Tollef Fog Heen wrote:
> By this reasoning, we should move IM any IM clients that only talk to
> proprietary servers (MSN, ICQ, etc) to contrib as well.  Is that your
> intention?

Not at all, I never wrote this, I quite wrote the opposite in fact.

> Even if we accept the premise that it's a RPC call, you have not
> explained why an RPC call done by php-recaptcha is fundamentally
> different from an IM client talking to a proprietary server.

I believe I quite did. IM clients need to tell the server to perform
actions of many kinds, because they are communicating. A captcha app
doesn't, in fact it should not communicate at all, and just compute a
picture. Here, we are adding an RPC call for no valid reason.

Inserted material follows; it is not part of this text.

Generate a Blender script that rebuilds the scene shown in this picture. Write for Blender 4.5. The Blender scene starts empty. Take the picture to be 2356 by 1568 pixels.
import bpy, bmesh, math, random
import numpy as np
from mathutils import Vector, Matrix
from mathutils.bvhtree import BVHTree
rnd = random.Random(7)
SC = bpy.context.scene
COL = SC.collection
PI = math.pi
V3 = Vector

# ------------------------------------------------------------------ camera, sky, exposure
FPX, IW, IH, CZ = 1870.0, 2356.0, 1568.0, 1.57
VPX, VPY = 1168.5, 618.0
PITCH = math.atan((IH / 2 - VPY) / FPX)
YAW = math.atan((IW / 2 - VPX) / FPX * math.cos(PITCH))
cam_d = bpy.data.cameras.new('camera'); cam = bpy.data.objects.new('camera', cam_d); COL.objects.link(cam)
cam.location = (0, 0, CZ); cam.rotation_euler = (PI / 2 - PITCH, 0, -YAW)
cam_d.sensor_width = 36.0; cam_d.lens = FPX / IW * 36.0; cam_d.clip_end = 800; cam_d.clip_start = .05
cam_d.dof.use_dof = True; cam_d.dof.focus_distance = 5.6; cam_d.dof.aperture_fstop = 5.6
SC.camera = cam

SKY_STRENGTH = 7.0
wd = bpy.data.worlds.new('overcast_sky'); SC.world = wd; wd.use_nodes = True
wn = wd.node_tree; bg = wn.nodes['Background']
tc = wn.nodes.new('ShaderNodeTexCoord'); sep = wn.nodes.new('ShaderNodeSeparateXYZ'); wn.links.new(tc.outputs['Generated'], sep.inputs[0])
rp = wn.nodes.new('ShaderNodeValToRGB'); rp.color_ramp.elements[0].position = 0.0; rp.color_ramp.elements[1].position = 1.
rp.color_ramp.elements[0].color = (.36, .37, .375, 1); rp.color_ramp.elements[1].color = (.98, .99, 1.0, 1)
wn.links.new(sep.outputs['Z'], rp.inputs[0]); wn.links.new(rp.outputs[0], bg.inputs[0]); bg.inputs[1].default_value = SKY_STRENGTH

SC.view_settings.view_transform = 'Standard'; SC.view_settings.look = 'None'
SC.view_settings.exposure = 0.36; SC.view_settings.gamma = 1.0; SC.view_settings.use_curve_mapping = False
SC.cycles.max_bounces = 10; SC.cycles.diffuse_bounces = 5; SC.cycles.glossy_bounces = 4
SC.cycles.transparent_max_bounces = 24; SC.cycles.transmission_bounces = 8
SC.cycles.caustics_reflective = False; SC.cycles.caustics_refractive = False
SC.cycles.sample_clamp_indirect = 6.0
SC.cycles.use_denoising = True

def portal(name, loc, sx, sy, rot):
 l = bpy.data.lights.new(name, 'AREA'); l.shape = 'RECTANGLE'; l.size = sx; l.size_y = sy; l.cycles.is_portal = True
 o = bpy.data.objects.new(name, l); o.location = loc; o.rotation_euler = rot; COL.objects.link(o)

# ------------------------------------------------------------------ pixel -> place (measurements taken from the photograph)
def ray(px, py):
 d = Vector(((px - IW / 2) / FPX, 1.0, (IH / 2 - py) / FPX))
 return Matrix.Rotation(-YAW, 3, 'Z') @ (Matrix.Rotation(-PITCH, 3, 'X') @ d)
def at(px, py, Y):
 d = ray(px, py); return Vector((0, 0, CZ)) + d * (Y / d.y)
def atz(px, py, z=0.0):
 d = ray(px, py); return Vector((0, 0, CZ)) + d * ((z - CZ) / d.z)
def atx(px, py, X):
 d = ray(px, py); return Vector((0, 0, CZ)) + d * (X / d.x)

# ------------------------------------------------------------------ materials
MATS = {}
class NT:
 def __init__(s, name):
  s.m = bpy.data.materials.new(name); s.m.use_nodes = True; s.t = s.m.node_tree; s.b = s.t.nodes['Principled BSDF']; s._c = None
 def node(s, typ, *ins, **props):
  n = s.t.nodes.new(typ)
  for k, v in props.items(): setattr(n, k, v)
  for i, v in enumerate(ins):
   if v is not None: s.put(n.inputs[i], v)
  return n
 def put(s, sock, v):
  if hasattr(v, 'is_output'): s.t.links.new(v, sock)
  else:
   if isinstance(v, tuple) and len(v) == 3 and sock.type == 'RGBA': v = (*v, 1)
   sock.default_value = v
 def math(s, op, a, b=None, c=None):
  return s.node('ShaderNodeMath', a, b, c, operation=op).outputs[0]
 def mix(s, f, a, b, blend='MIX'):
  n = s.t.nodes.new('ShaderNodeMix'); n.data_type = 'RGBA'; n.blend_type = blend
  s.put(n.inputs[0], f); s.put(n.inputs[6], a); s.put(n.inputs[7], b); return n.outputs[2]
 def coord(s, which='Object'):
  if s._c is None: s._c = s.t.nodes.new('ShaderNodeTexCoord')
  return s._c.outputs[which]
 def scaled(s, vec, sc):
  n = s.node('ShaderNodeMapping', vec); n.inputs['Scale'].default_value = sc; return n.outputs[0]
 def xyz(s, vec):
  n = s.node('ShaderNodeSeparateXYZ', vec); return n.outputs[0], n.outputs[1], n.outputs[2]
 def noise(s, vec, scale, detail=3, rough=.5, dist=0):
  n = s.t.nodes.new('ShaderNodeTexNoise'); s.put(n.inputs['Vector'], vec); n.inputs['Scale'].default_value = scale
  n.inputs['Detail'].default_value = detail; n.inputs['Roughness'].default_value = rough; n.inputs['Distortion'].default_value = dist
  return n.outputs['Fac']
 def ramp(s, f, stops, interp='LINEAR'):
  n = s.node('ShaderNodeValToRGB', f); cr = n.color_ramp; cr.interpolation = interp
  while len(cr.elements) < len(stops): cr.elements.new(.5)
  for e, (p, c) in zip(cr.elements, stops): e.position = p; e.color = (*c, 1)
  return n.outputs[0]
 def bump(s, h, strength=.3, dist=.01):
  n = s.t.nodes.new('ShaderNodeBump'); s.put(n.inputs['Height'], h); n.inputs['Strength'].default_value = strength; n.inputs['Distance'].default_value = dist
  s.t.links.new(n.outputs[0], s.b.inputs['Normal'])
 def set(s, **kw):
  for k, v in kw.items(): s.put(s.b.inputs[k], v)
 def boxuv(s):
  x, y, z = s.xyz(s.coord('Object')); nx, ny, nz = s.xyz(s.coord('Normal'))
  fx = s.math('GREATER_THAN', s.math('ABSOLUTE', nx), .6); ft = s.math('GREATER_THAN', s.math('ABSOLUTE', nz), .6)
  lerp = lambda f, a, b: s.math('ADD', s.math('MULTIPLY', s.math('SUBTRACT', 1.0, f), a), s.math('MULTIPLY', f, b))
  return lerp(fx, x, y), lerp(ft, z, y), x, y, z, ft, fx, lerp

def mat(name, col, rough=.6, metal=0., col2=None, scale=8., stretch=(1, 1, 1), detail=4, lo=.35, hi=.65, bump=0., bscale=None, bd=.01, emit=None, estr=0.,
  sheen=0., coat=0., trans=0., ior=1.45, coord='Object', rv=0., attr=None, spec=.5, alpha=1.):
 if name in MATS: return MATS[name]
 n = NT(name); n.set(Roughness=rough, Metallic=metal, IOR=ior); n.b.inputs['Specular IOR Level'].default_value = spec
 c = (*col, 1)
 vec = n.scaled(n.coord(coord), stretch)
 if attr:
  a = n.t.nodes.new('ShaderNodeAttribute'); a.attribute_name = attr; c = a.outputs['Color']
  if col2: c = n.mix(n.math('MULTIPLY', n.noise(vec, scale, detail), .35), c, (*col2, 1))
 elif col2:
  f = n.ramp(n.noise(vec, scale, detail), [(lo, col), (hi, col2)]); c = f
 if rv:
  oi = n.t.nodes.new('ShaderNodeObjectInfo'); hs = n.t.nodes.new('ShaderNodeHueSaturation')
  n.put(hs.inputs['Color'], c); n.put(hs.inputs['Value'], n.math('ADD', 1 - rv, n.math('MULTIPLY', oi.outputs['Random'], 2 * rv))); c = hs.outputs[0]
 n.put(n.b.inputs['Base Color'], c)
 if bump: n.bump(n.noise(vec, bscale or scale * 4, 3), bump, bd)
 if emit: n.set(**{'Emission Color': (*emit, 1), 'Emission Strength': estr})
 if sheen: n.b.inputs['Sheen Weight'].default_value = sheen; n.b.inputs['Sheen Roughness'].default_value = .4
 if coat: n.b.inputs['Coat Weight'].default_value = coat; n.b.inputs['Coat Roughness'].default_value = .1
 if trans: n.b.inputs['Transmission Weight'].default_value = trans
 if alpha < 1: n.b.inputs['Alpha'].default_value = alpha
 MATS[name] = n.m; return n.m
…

> Why are (or should) remote, non-free data repositories (youtube)
> fundamentally different from remote, non-free data generation services
> (recaptcha)?

We are *not* talking about retrieval of a specific data or content that
you would like to let's say store on your local computer. Storing a
captcha on your hard drive is of no use (as a well designed captcha
system will expire with time). You can replace one captcha picture by
another picture of the same kind, and the functionality is the same.
Here, we are talking about a turing test and its associated data (here
an image) generated by a function that needs computation, which is done
remotely. I wrote:

"Server-to-server connectivity isn't part of the software functionality,
removing it would enhance the software, and that is the fundamental
difference to me."

> | Nobody has yet convinced me here. If there was no more argumentation,
> | but the decision was still to accept software with remotely accessed
> | library dependencies, that would be a serious breach in my trust for
> | Debian staying 100% free.
> 
> I'm not aware of us ever having made a statement that no software in
> Debian depends on third-party services, be they non-free or not.

No, but we wrote that a free software in our view, should not depend on
a non-free software. The question is: is this an RPC call to a remote
(non-free) library. My take is: definitively yes. As we are clearly on
the line here, so I do respect other's opinion, but I thought it was a
worth topic.

Anyway, I think I have made my point, and it would be useless (and
boring for everyone) to write more on this.